Re: Chanteur pro
DE | : | Alain Zürcher |
LE | : | 03/03/2004 à 14:29 GMT |
Yves Ormezzano a écrit :
<< - être conscient de ses propres possibilités
- et qu'elles soient en adéquation à ses aspirations>>
Une chose me frappe, mais elle est je crois en train de changer positivement
: il y a quelques années, tout chanteur en herbe voulait être "jeune
premier", c'est à dire non seulement chanter des rôles de premier plan mais
aussi des rôles "sérieux", "nobles", avec une belle technique lyrique etc.
D'où une recherche un peu stérilisante et nivelante d'une sorte de
perfection standard...
Or une bonne partie des rôles à distribuer sont non seulement des seconds
rôles mais aussi des rôles de caractère, des personnages qui sont plus
efficaces en étant "typés" de manière un peu exagérée qu'en étant incarnés
par de pâles copies d'un idéal de bel canto.
Il me semble qu'à certaines époques, on s'est pris moins au sérieux et on a
mieux accepté de jouer de ses défauts. Se définir un personnage, un "type" à
partir de ses caractéristiques personnelles, et donc en bonne partie de ses
défauts, était une voie très importante et pratiquée vers la réussite d'une
carrière. C'était aussi le cas au music-hall, au théâtre, au cinéma.
Cela exige d'ailleurs une grande culture, car c'est aussi un jeu par rapport
à des références, il ne s'agit pas de faire n'importe quoi. Cela requiert
aussi de grandes qualités d'expression, à la fois un "laisser aller" ou
"laisser surgir" général et une grande rigueur.
Si 100 élèves en chant aspirent au même idéal un peu abstrait, il en restera
99 sur le carreau. Mais si chacun essaie de développer sa voix, son style
vocal, ses emplois vocaux et donc sa carrière à partir de sa personnalité et
de son patrimoine vocal, un nombre peut-être plus important arrivera à faire
quelque chose d'intéressant et à trouver sa place et son public.
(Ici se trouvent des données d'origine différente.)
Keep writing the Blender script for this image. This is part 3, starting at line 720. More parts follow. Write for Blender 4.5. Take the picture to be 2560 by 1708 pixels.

Les metteurs en scène ont aussi un grand rôle à jouer : les meilleurs savent
s'appuyer sur la personnalité de chacun et révéler à chacun des facettes
encore inabouties de son potentiel. Et pourquoi pas en faisant jouer à
chacun des "types" (à la Deschiens...) plutôt que des individus...
Mais c'est comme pour les profeseurs de chant : certains réussissent en
plaquant un système unique sur tous, ce qui est un procédé de marketing
certes plus simple et donc efficace (le Coca-Cola est le même partout) -
efficace en tant que procédé de marketing et non de moyen d'épanouissement
de chacun et de plaisir donné au public.
Le travail réalisé avec les élèves du CNSMDP par Lukas Hemleb et maintenant
Emmanuelle Cordoliani semble tout à fait s'inscrire dans cette voie, à la
différence d'expériences précédentes moins concluantes.